■ Aim of the task: Find every line in the records that holds the string "objects". Copy each one.

■ Records for the task:
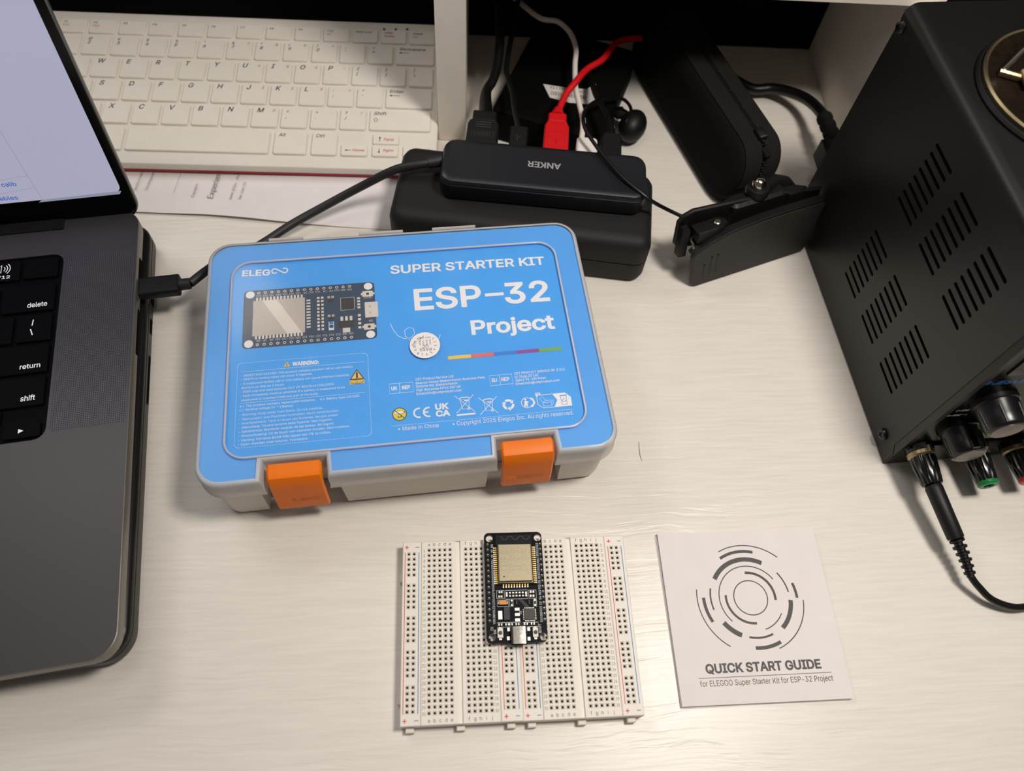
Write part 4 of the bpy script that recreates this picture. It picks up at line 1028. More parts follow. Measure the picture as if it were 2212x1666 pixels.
# warning panel
ql_ = [(-81.71,-5.08), (-18.3,-5.45), (-18.74,-51.12), (-82,-51.31)]
xa, xb = (ql_[0][0]+ql_[3][0])/2, (ql_[1][0]+ql_[2][0])/2; ya, yb = (ql_[2][1]+ql_[3][1])/2, (ql_[0][1]+ql_[1][1])/2
bd = rrect(xa, ya, xb, yb, 2.2, 4); bd.append(bd[0]); acc = 0
for p, q2 in zip(bd, bd[1:]):
    L_ = hypot(q2[0]-p[0], q2[1]-p[1]); s_ = 0
    while s_ < L_ and L_ > 0.6:
        e = min(s_+0.75, L_); ink('print_pale').line((p[0]+(q2[0]-p[0])*s_/L_, p[1]+(q2[1]-p[1])*s_/L_), (p[0]+(q2[0]-p[0])*e/L_, p[1]+(q2[1]-p[1])*e/L_), 0.2, PZ+0.05); s_ += 1.15
    if L_ <= 0.6+0.3: ink('print_pale').line(p, q2, 0.2, PZ+0.05)
kt_('WARNING:', (-55.48,-9.13), (-42.58,-9.27), 2.0, bold=0.035)
for s_, x0, x1, y in (
    ('- INGESTION HAZARD: This product contains a button cell or coin battery.', -80.08, -25.86, -13.03),
    ('- DEATH or serious injury can occur if ingested.', -80.01, -45.86, -15.15),
    ('- A swallowed button cell or coin battery can cause Internal Chemical', -80.08, -28.10, -17.62),
    ('Burns in as little as 2 hours.', -79.47, -59.13, -19.86),
    ('- KEEP new and used batteries OUT OF REACH of CHILDREN.', -80.10, -35.26, -22.07),
    ('- Seek immediate medical attention if a battery is suspected to be', -80.14, -30.31, -24.32),
    ('swallowed or inserted inside any part of the body.', -79.53, -42.92, -26.61),
    ('a ). The product contains replaceable batteries.', -80.05, -44.39, -29.82),
    ('b ). Battery type CR2025.', -42.14, -23.17, -29.82),
    ('c ). Nominal voltage 3V * 1 Battery.', -80.06, -54.79, -31.91),
    ('- Warning: Keep away from flame. Do not swallow.', -80.14, -41.07, -34.54),
    ('- Warnungen: Von Flammen fernhalten. Nicht verschlucken.', -80.07, -33.27, -36.84),
    ("- Avertissement: Tenir à l'écart des flammes. Ne pas avaler.", -80.16, -33.69, -39.09),
    ('- Attenzione: Tenere lontano dalle fiamme. Non ingerire.', -80.16, -36.68, -41.25),
    ('- Advertencia: Mantener alejado de las llamas. No ingerir.', -80.08, -35.74, -43.46),
    ('- Waarschuwing: Uit de buurt van vlammen houden. Niet inslikken.', -80.18, -28.48, -45.63),
    ('- Varning: Förvaras åtskilt från öppen eld. Får ej sväljas.', -80.14, -37.35, -47.90),
    ('- Uyarı: Alevden uzak tutunuz. Yutmayınız.', -80.23, -47.86, -50.03),
):
    kt_(s_, (x0, y), (x1, y), 1.15, 'print_pale', 0.012 if s_[0] != '-' or s_[2:6] not in ('Warn', 'Aver') else 0.006)
ink('print_pale').line((-80.06, -10.27), (-20.38, -10.27), 0.2, PZ+0.05)
ink('print_pale').line((-80.13, -27.69), (-20.62, -27.69), 0.2, PZ+0.05)
for s_, x0, x1, y, h_, bd_ in (
    ('UK', -7.96, -4.95, -27.81, 1.9, 0.03),
    ('REP', -2.83, 1.26, -27.84, 1.9, 0.03),
    ('CET Product Service Ltd.', 4.12, 23.22, -23.56, 1.3, 0.01),
    ('Beacon House Stokenchurch Business Park,', 4.14, 38.62, -25.70, 1.3, 0.01),
    ('Ibstone Rd, Stokenchurch', 4.10, 24.44, -27.63, 1.3, 0.01),
    ('High Wycombe HP14 3FE UK', 4.11, 25.97, -29.70, 1.3, 0.01),
    ('Email:info@cetproduct.com', 4.07, 26.08, -31.77, 1.3, 0.01),
    ('EU', 41.56, 44.16, -28.16, 1.9, 0.03),
    ('REP', 46.34, 50.44, -28.22, 1.9, 0.03),
    ('CET PRODUCT SERVICE SP. Z O.O.', 53.32, 79.19, -25.17, 1.3, 0.01),
    ('Ul. Dluga 33 102', 53.22, 65.13, -27.13, 1.3, 0.01),
    ('Zgierz 95-100 Polen', 53.35, 68.70, -29.03, 1.3, 0.01),
    ('Email:info@cetproduct.com', 53.24, 75.28, -31.07, 1.3, 0.01),
    ('UK', 12.47, 19.21, -40.59, 2.9, 0.035),
    ('CA', 12.47, 19.49, -44.34, 2.9, 0.035),
    ('• Made in China', -5.93, 13.27, -50.04, 2.0, 0.0),
    ('• Copyright 2025 Elegoo Inc. All rights reserved.', 20.10, 79.17, -50.13, 2.2, 0.0),
):
    kt_(s_, (x0, y), (x1, y), h_, 'print_white', bd_)
# recycling marks along the lower right of the insert
PW = ink('print_white'); PP = ink('print_pale'); z1 = PZ+0.06
PP.line((-9.0, -47.25), (79.5, -47.25), 0.16, z1)
for x0, x1, xd, y0, y1 in ((-8.8, 2.7, -3.9, -29.7, -24.25), (40.6, 51.85, 45.6, -30.2, -24.55)):
    PP.polyline([(x0, y0), (x1, y0), (x1, y1), (x0, y1)], 0.28, z1, True); PP.line((xd, y0), (xd, y1), 0.25, z1)
ink('print_aa').flat(circle(-4.8, -41.2, 3.5, 28), z1); D = ink('print_ink')
D.arc(-4.8, -41.2, 3.3, 0.38, 0, 360, z1+0.03); ink('print_white').flat([(-7.0, -41.0), (-3.0, -41.0), (-3.0, -39.6), (-7.0, -39.6)], z1+0.02)
D.polyline([(-7.0, -41.0), (-3.0, -41.0), (-3.0, -39.6), (-7.0, -39.6)], 0.3, z1+0.03, True); D.line((-2.7, -40.3), (-2.2, -40.3), 0.7, z1+0.03)
D.line((-7.2, -38.9), (-2.5, -43.5), 0.35, z1+0.04); D.text('AA', -4.8, -43.3, z1+0.03, 2.6, 1.2, bold=0.01, align='C')
PW.arc(4.5, -41.5, 2.4, 0.85, 75, 285, z1); PW.arc(9.2, -41.5, 2.4, 0.85, 75, 285, z1); PW.line((7.0, -41.5), (9.0, -41.5), 0.8, z1)
def bin_(cx, cy, bar):
    w_ = 0.27
    PW.polyline([(cx-2.2, cy+2.3), (cx+2.2, cy+2.3), (cx+1.6, cy-2.9), (cx-1.5, cy-2.9)], w_, z1, True)
    PW.polyline([(cx-2.5, cy+2.9), (cx-1.4, cy+3.5), (cx+1.4, cy+3.5), (cx+2.5, cy+2.9)], 0.5, z1); PW.line((cx-0.4, cy+1.6), (cx+1.4, cy+1.7), 0.5, z1)
    PW.arc(cx+1.6, cy-2.9, 0.55, 0.3, 0, 360, z1); PW.line((cx-4.6, cy+4.7), (cx+4.4, cy-4.8), w_, z1+.01); PW.line((cx+4.6, cy+4.6), (cx-4.6, cy-4.8), w_, z1+.01)
    if bar: PW.flat([(cx-4.6, cy-6.3), (cx+4.5, cy-6.3), (cx+4.5, cy-5.4), (cx-4.6, cy-5.4)], z1)
bin_(27.1, -38.8, True); bin_(38.4, -40.9, False)
for k in range(3):
    a0 = 90+120*k
    PW.arc(48.1, -41.5, 2.3, 1.25, a0-42, a0+34, z1); c, s_ = cos(radians(a0-46)), sin(radians(a0-46))
    PW.flat([(48.1+c*3.6, -41.5+s_*3.6), (48.1+c*1.1, -41.5+s_*1.1), (48.1+2.4*cos(radians(a0-78)), -41.5+2.4*sin(radians(a0-78)))][::-1], z1)
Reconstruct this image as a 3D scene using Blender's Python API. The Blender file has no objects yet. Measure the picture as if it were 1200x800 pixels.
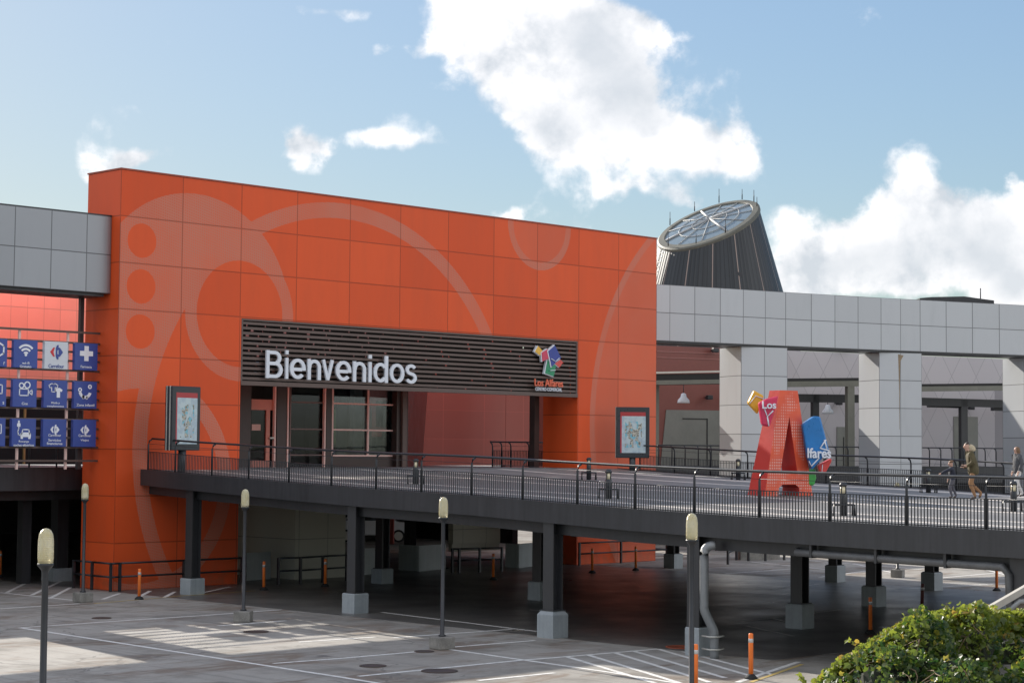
import bpy, bmesh, math, random
from mathutils import Vector, Matrix
random.seed(7)
SC = bpy.context.scene
COL = SC.collection
# ------------------------------------------------------------------ camera
f = 2224.56
R = Vector((0.7008895885, -0.7132213057, 0.0083158807))
U = Vector((-0.0459289195, -0.0334940461, 0.9983830343))
F = Vector((0.7117895188, 0.7001382135, 0.0562331118))
CP = Vector((-35.6621104, -53.4080565, 4.7869034))
cd = bpy.data.cameras.new('camera'); cam = bpy.data.objects.new('camera', cd); COL.objects.link(cam)
M = Matrix((R, U, -F)).transposed().to_4x4(); M.translation = CP
cam.matrix_world = M
cd.sensor_width = 36; cd.lens = f / 1200 * 36; cd.clip_start = .5; cd.clip_end = 3000
SC.camera = cam
# survey helpers: a sight line of the photograph cut with a real plane
def ray(x, y): return F + R * ((x - 600) / f) - U * ((y - 400) / f)
def gz(x, y, z=0.): d = ray(x, y); return CP + d * ((z - CP.z) / d.z)
def gy(x, y, Y=0.): d = ray(x, y); return CP + d * ((Y - CP.y) / d.y)
def gp(x, y, P0, n): d = ray(x, y); return CP + d * ((P0 - CP).dot(n) / d.dot(n))
def gd(x, y, d): return CP + ray(x, y) * d
V = Vector
# ------------------------------------------------------------------ node helpers
class Nd:
    def __init__(s, nt, sock): s.nt = nt; s.s = sock
    def _m(s, op, *a, clamp=False):
        n = s.nt.nodes.new('ShaderNodeMath'); n.operation = op; n.use_clamp = clamp
        for i, v in enumerate((s,) + a):
            if isinstance(v, Nd): s.nt.links.new(v.s, n.inputs[i])
            else: n.inputs[i].default_value = v
        return Nd(s.nt, n.outputs[0])
    def __add__(s, o): return s._m('ADD', o)
    __radd__ = __add__
    def __sub__(s, o): return s._m('SUBTRACT', o)
    def __rsub__(s, o): return (s * -1.0) + o
    def __mul__(s, o): return s._m('MULTIPLY', o)
    __rmul__ = __mul__
    def __truediv__(s, o): return s._m('DIVIDE', o)
    def lt(s, o): return s._m('LESS_THAN', o)
    def gt(s, o): return s._m('GREATER_THAN', o)
    def fr(s): return s._m('FRACT')
    def fl(s): return s._m('FLOOR')
    def ab(s): return s._m('ABSOLUTE')
    def mx(s, o): return s._m('MAXIMUM', o)
    def mn(s, o): return s._m('MINIMUM', o)
    def pw(s, o): return s._m('POWER', o)
    def sq(s): return s._m('SQRT')
    def ex(s): return s._m('EXPONENT')
    def cl(s): return s._m('ADD', 0.0, clamp=True)
    def ss(s, a, b):
        n = s.nt.nodes.new('ShaderNodeMapRange'); n.interpolation_type = 'SMOOTHSTEP'
        s.nt.links.new(s.s, n.inputs[0]); n.inputs[1].default_value = a; n.inputs[2].default_value = b
        return Nd(s.nt, n.outputs[0])
def mixc(nt, fac, a, b):
    n = nt.nodes.new('ShaderNodeMix'); n.data_type = 'RGBA'
    for i, v in ((0, fac), (6, a), (7, b)):
        if isinstance(v, Nd): nt.links.new(v.s, n.inputs[i])
        elif i == 0: n.inputs[0].default_value = v
        else: n.inputs[i].default_value = (*v[:3], 1)
    return Nd(nt, n.outputs[2])
def coords(nt, kind='Object'):
    n = nt.nodes.new('ShaderNodeTexCoord'); return Nd(nt, n.outputs[kind])
def sep(v):
    n = v.nt.nodes.new('ShaderNodeSeparateXYZ'); v.nt.links.new(v.s, n.inputs[0])
    return [Nd(v.nt, o) for o in n.outputs]
def comb(nt, *a):
    n = nt.nodes.new('ShaderNodeCombineXYZ')
    for i, v in enumerate(a):
        if isinstance(v, Nd): nt.links.new(v.s, n.inputs[i])
        else: n.inputs[i].default_value = v
    return Nd(nt, n.outputs[0])
def noise(vec, scale, detail=4, rough=.55, dist=0., out=0):
    n = vec.nt.nodes.new('ShaderNodeTexNoise'); vec.nt.links.new(vec.s, n.inputs['Vector'])
    n.inputs['Scale'].default_value = scale; n.inputs['Detail'].default_value = detail
    n.inputs['Roughness'].default_value = rough; n.inputs['Distortion'].default_value = dist
    return Nd(vec.nt, n.outputs[out])
def white(vec):
    n = vec.nt.nodes.new('ShaderNodeTexWhiteNoise'); n.noise_dimensions = '3D'; vec.nt.links.new(vec.s, n.inputs[0]); return Nd(vec.nt, n.outputs[0])
def mat(name):
    m = bpy.data.materials.new(name); m.use_nodes = True; nt = m.node_tree
    return m, nt, nt.nodes['Principled BSDF']
def bump(nt, b, h, strength=.3, dist=.02):
    n = nt.nodes.new('ShaderNodeBump'); n.inputs['Strength'].default_value = strength; n.inputs['Distance'].default_value = dist
    nt.links.new(h.s, n.inputs['Height']); nt.links.new(n.outputs[0], b.inputs['Normal'])
def pm(name, c, rough=.5, metal=0., var=.15, scale=1.2, bmp=0., bscale=40, spec=.5, streak=0.):
    """plain paint / metal / stone with soft uneven wear"""
    m, nt, b = mat(name)
    o = coords(nt)
    n1 = noise(o, scale, 5, .6); n2 = noise(o, scale * 9, 4, .6)
    k = n1 * .65 + n2 * .35
    if streak:
        x, y, z = sep(o); k2 = noise(comb(nt, x * 5, y * 5, z * .35), 1.5, 4, .6)
        k = k * (1 - streak) + k2 * streak
    k = k.ss(.25, .75)
    col = mixc(nt, k, [v * (1 - var) for v in c], [min(1, v * (1 + var)) for v in c])
    nt.links.new(col.s, b.inputs['Base Color'])
    rr = k * .12 + (rough - .06); nt.links.new(rr.s, b.inputs['Roughness'])
    b.inputs['Metallic'].default_value = metal; b.inputs['Specular IOR Level'].default_value = spec
    if bmp: bump(nt, b, noise(o, bscale, 3, .6), bmp, .02)
    return m
# ------------------------------------------------------------------ mesh helpers
def B(): return bmesh.new()
def box(bm, lo, hi, mi=0):
    x0, y0, z0 = lo; x1, y1, z1 = hi
    v = [bm.verts.new(p) for p in ((x0,y0,z0),(x1,y0,z0),(x1,y1,z0),(x0,y1,z0),(x0,y0,z1),(x1,y0,z1),(x1,y1,z1),(x0,y1,z1))]
    for q in ((3,2,1,0),(4,5,6,7),(0,1,5,4),(1,2,6,5),(2,3,7,6),(3,0,4,7)):
        fc = bm.faces.new([v[i] for i in q]); fc.material_index = mi
def obox(bm, o, ax, ay, az, mi=0):
    """box from corner o along three edge vectors"""
    o, ax, ay, az = V(o), V(ax), V(ay), V(az)
    v = [bm.verts.new(p) for p in (o, o+ax, o+ax+ay, o+ay, o+az, o+ax+az, o+ax+ay+az, o+ay+az)]
    for q in ((3,2,1,0),(4,5,6,7),(0,1,5,4),(1,2,6,5),(2,3,7,6),(3,0,4,7)):
        fc = bm.faces.new([v[i] for i in q]); fc.material_index = mi
def prism(bm, pts, d, mi=0, holes=()):
    """polygon pts (3-D, planar) pushed along vector d; holes are bridged by triangulation"""
    d = V(d)
    if not holes:
        a = [bm.verts.new(p) for p in pts]; b = [bm.verts.new(V(p) + d) for p in pts]
        n = len(a); fs = [bm.faces.new(a), bm.faces.new(b[::-1])]
        for i in range(n): fs.append(bm.faces.new((a[i], b[i], b[(i+1) % n], a[(i+1) % n])))
        for q in fs: q.material_index = mi
        return fs
    from mathutils.geometry import tessellate_polygon
    loops = [list(map(V, pts))] + [list(map(V, h)) for h in holes]
    flat = [p for l in loops for p in l]
    tri = tessellate_polygon(loops)
    a = [bm.verts.new(p) for p in flat]; b = [bm.verts.new(p + d) for p in flat]
    for t in tri:
        bm.faces.new([a[i] for i in t]).material_index = mi; bm.faces.new([b[i] for i in t[::-1]]).material_index = mi
    k = 0
    for l in loops:
        n = len(l)
        for i in range(n):
            j = (i+1) % n; bm.faces.new((a[k+i], b[k+i], b[k+j], a[k+j])).material_index = mi
        k += n
def tube(bm, pts, r, n=8, mi=0, caps=True):
    pts = [V(p) for p in pts]; rs = r if isinstance(r, (list, tuple)) else [r] * len(pts)
    rings = []; up = V((0, 0, 1))
    for i, p in enumerate(pts):
        t = (pts[min(i+1, len(pts)-1)] - pts[max(i-1, 0)]).normalized()
        a = t.cross(up)
        if a.length < .05: a = t.cross(V((1, 0, 0)))
        a.normalize(); b = a.cross(t)
        rings.append([bm.verts.new(p + (a * math.cos(2*math.pi*k/n) + b * math.sin(2*math.pi*k/n)) * rs[i]) for k in range(n)])
    for i in range(len(rings)-1):
        for k in range(n):
            fc = bm.faces.new((rings[i][k], rings[i][(k+1) % n], rings[i+1][(k+1) % n], rings[i+1][k])); fc.material_index = mi; fc.smooth = True
    if caps:
        bm.faces.new(rings[0][::-1]).material_index = mi; bm.faces.new(rings[-1]).material_index = mi
def smooth(pts, it=2):
    pts = [V(p) for p in pts]
    for _ in range(it):
        q = [pts[0]]
        for a, b in zip(pts, pts[1:]): q += [a * .75 + b * .25, a * .25 + b * .75]
        pts = q + [pts[-1]]
    return pts
def lathe(bm, prof, n=20, c=(0, 0, 0), mi=0):
    c = V(c); rings = []
    for r, z in prof:
        rings.append([bm.verts.new(c + V((r*math.cos(2*math.pi*k/n), r*math.sin(2*math.pi*k/n), z))) for k in range(n)])
    for i in range(len(rings)-1):
        for k in range(n):
            fc = bm.faces.new((rings[i][k], rings[i][(k+1) % n], rings[i+1][(k+1) % n], rings[i+1][k])); fc.material_index = mi; fc.smooth = True
    bm.faces.new(rings[0][::-1]).material_index = mi; bm.faces.new(rings[-1]).material_index = mi
def wloc(o):
    l = V((0, 0, 0))
    while o: l = l + o.location; o = o.parent
    return l
def obj(name, bm, mats, parent=None, world=True, bev=0., autosm=False):
    """link ONE mesh object; mesh coordinates are world coordinates unless world=False"""
    if parent is not None and world: bmesh.ops.translate(bm, verts=bm.verts, vec=-wloc(parent))
    bmesh.ops.recalc_face_normals(bm, faces=bm.faces)
    me = bpy.data.meshes.new(name); bm.to_mesh(me); bm.free()
    for m in (mats if isinstance(mats, (list, tuple)) else [mats]): me.materials.append(m)
    o = bpy.data.objects.new(name, me); COL.objects.link(o)
    if parent is not None: o.parent = parent
    if bev:
        md = o.modifiers.new('bevel', 'BEVEL'); md.width = bev; md.segments = 2; md.limit_method = 'ANGLE'
    return o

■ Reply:
Reconstruct this image as a 3D scene using Blender's Python API. The Blender file has no objects yet. Measure the picture as if it were 1200x800 pixels.
cd = bpy.data.cameras.new('camera'); cam = bpy.data.objects.new('camera', cd); COL.objects.link(cam)
    o = bpy.data.objects.new(name, me); COL.objects.link(o)